National Rally presidential candidate Marine Le Pen visits a market as part of a campaign visit in Pertuis, southern France, April 15, 2022. /CFP

National Rally presidential candidate Marine Le Pen visits a market as part of a campaign visit in Pertuis, southern France, April 15, 2022. /CFP

Le Pen has dropped some of her more strident approaches to foreign policy, including exiting the European Union, but heavy skepticism of the bloc in its current state remains and she would challenge to the status quo in Brussels if elected with her proposal to repurpose the EU as an alliance of sovereign nations.

The conflict in Ukraine, meanwhile, has seen her approach to Russia come under the microscope.

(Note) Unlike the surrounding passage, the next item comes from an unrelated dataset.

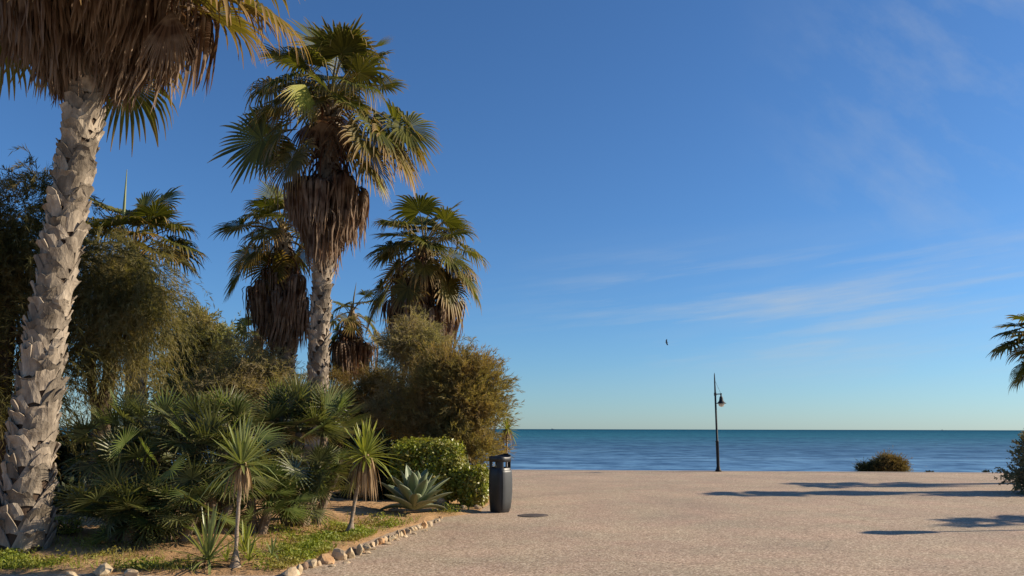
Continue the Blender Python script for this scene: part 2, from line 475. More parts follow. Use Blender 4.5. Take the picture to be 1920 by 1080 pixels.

Her party has received loans from a Russian bank in the past and she held talks with Russian President Vladimir Putin in Moscow before the 2017 election – a photo from which has appeared on her campaign literature – and has backed Russia's position on Crimea.

Le Pen says she is on the side of Ukraine in the current conflict, while arguing that France should not send weapons to support the Kyiv government and should continue to buy Russian gas. She also wants to withdraw France from NATO's integrated command structure and sharply criticized the organization.

For Western countries and alliances, a Le Pen presidency would bring fresh challenges, but for her supporters, that's part of the appeal, as she tries for a third time to become the first woman to win the keys to the Elysee Palace.